TASK DETAILS:
Copy out all lines that carry the word "scene".

>>>

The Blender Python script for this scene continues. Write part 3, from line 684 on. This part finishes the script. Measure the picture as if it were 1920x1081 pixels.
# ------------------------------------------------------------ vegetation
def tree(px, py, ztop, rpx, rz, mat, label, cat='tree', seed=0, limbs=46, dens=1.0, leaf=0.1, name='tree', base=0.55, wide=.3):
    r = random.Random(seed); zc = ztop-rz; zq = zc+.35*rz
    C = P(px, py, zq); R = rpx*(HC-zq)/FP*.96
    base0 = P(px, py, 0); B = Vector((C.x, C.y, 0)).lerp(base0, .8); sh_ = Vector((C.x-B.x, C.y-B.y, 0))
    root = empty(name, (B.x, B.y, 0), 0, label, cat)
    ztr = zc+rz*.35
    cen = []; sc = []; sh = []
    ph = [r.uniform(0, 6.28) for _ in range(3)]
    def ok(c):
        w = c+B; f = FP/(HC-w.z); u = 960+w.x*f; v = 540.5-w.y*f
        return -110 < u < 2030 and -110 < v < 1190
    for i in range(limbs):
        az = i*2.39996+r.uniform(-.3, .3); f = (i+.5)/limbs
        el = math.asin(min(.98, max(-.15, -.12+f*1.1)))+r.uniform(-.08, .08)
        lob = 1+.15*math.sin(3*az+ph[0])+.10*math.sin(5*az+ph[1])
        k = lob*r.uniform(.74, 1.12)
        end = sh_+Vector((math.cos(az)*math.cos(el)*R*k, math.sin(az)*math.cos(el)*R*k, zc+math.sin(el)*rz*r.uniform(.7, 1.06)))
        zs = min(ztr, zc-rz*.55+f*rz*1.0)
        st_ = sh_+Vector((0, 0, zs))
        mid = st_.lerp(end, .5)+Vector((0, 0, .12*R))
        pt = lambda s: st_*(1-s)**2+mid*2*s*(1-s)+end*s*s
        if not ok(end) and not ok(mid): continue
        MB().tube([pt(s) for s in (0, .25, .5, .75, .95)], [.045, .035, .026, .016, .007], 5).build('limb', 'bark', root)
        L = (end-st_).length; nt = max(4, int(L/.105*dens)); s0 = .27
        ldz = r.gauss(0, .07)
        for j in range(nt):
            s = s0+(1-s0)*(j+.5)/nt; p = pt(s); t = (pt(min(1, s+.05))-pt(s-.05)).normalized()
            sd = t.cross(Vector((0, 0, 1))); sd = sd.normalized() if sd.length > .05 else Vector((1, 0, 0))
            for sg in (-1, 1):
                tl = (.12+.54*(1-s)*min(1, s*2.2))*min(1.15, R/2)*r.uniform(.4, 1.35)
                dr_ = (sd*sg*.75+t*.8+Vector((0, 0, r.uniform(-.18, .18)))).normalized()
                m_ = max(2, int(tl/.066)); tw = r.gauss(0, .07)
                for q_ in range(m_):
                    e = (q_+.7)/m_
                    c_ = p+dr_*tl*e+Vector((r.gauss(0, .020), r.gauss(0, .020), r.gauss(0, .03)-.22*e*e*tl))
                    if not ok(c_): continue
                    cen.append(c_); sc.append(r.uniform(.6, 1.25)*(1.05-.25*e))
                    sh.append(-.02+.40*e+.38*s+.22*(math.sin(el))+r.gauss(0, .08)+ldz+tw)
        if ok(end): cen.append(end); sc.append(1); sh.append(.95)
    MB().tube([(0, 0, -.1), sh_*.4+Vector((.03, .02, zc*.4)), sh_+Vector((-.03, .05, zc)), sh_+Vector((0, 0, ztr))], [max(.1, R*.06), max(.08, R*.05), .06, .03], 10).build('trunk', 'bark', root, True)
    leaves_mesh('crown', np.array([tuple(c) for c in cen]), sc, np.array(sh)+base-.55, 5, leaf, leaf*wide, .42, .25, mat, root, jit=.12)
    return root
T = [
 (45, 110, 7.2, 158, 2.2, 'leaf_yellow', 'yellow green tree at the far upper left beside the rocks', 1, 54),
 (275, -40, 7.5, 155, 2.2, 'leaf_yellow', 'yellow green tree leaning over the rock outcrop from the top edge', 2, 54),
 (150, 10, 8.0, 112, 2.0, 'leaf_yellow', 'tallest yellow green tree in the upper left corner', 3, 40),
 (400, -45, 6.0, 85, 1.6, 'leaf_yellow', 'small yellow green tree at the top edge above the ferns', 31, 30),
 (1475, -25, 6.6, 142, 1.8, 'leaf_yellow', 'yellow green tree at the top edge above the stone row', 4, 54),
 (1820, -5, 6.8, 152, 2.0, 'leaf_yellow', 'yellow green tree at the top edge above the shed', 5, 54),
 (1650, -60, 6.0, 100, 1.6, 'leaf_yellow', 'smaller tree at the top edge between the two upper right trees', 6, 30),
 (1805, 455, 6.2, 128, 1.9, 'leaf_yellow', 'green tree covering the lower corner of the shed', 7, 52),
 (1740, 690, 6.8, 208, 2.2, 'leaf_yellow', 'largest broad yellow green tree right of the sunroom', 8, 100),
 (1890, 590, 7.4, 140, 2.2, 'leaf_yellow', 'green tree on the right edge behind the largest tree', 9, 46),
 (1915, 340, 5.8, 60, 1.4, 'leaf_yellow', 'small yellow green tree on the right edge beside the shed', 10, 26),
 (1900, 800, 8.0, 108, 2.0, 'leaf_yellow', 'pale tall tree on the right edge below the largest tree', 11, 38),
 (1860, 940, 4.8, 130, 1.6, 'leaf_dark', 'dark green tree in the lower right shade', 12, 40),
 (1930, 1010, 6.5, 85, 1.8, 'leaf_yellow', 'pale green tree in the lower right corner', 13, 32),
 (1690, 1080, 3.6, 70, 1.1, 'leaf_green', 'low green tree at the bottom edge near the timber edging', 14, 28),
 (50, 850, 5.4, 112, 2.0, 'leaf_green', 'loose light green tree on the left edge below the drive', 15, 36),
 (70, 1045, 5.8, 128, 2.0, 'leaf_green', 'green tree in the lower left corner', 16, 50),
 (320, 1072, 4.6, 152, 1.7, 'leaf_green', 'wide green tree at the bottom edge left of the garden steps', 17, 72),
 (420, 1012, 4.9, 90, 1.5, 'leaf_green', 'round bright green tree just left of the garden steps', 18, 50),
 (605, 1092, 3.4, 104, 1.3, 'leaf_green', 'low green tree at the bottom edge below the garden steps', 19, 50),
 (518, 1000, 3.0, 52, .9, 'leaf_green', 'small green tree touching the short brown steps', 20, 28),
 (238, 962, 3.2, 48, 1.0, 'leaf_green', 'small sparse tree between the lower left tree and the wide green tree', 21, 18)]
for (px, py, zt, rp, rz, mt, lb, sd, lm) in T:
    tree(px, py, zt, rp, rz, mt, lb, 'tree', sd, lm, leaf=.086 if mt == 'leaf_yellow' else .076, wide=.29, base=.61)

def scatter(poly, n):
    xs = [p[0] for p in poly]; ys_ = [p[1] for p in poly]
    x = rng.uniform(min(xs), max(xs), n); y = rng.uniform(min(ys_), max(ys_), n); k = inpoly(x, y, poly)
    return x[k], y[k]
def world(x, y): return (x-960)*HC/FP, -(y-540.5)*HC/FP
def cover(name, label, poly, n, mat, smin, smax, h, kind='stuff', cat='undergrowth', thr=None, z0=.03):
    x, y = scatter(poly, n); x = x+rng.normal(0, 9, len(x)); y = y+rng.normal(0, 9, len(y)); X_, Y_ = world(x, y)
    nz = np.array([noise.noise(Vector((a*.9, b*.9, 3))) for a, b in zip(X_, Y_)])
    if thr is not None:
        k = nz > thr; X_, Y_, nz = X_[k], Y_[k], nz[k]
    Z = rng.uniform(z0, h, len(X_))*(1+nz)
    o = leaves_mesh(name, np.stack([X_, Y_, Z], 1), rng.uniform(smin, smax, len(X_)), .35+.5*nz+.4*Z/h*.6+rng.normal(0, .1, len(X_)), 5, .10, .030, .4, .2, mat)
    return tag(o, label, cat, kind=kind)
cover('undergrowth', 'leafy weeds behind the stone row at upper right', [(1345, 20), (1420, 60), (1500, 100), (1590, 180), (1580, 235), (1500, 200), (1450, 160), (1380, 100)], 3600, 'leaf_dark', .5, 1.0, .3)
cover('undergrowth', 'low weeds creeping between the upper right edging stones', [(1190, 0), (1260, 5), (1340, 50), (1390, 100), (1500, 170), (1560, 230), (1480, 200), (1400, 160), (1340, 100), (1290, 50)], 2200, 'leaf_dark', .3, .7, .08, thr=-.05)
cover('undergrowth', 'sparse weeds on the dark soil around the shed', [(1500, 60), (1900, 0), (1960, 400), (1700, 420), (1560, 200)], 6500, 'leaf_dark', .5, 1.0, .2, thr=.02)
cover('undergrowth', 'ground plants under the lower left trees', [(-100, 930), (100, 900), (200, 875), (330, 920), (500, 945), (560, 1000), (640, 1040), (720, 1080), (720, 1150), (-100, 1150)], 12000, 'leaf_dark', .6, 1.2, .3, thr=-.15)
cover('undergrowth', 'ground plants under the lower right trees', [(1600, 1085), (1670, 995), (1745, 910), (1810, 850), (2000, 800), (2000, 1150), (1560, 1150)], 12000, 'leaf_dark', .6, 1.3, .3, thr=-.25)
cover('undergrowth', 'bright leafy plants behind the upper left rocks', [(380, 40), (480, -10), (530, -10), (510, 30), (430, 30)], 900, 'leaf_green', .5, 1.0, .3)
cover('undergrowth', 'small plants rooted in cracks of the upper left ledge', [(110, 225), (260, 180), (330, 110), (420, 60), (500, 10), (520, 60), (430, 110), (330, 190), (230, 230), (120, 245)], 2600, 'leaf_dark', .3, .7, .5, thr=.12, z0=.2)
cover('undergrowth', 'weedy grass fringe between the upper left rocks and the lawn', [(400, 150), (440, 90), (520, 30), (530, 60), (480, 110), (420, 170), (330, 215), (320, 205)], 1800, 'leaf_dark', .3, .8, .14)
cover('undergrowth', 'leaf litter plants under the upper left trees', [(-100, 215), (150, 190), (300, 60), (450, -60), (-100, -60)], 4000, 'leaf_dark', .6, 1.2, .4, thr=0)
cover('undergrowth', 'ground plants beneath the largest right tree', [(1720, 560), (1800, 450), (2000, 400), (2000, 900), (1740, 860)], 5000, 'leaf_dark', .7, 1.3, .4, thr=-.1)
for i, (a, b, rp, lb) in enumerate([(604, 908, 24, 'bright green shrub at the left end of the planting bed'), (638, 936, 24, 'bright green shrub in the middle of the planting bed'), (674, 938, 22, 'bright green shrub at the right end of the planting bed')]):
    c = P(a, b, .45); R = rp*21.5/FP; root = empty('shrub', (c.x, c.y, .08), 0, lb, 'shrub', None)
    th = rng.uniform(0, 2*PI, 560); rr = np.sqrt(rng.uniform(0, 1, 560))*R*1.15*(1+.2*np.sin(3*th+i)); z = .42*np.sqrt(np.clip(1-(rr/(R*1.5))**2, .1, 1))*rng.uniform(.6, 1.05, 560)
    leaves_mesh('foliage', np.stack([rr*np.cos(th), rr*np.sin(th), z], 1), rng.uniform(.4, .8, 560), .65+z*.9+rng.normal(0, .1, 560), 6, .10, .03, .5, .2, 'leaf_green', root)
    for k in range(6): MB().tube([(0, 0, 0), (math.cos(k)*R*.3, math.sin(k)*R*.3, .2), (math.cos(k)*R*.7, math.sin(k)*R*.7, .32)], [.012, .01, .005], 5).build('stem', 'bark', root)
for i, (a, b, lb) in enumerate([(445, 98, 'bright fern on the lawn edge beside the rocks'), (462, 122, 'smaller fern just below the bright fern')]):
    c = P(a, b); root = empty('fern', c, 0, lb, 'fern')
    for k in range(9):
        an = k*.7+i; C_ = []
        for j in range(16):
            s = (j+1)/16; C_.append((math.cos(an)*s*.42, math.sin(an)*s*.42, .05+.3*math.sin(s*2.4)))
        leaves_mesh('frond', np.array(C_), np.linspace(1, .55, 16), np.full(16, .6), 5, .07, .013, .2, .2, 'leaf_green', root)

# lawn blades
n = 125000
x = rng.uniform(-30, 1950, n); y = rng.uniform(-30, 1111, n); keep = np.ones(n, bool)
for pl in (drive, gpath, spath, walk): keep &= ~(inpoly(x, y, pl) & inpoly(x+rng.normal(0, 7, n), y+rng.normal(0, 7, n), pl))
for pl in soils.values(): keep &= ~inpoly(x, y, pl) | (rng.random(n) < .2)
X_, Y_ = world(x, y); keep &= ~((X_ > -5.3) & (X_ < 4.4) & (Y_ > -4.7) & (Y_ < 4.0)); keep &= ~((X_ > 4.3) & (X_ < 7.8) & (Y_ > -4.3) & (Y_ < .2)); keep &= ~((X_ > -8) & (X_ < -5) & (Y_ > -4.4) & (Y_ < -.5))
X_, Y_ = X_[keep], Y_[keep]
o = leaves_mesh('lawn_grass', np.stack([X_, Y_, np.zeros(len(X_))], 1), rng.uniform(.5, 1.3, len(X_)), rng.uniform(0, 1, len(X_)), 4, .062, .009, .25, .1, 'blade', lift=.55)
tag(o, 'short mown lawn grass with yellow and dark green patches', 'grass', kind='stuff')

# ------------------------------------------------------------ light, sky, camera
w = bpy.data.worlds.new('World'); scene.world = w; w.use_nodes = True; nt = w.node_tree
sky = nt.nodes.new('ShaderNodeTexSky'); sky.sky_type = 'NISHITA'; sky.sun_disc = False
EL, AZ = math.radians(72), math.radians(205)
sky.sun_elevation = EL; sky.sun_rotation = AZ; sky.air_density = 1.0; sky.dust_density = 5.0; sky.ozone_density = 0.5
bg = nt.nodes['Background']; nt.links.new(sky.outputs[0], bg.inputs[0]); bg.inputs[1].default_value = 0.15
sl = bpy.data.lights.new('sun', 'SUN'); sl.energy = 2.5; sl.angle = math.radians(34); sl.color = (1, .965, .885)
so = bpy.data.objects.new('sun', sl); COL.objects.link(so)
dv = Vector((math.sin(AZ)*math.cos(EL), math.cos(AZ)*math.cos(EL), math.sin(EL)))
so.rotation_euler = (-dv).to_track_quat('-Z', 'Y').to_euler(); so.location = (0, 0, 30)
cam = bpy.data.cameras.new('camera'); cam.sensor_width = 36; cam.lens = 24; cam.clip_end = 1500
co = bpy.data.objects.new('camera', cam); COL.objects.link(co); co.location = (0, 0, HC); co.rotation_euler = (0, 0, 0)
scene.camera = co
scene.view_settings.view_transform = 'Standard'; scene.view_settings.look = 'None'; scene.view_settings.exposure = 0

<<<

RIGHT ANSWER:
The Blender Python script for this scene continues. Write part 3, from line 684 on. This part finishes the script. Measure the picture as if it were 1920x1081 pixels.
w = bpy.data.worlds.new('World'); scene.world = w; w.use_nodes = True; nt = w.node_tree
scene.camera = co
scene.view_settings.view_transform = 'Standard'; scene.view_settings.look = 'None'; scene.view_settings.exposure = 0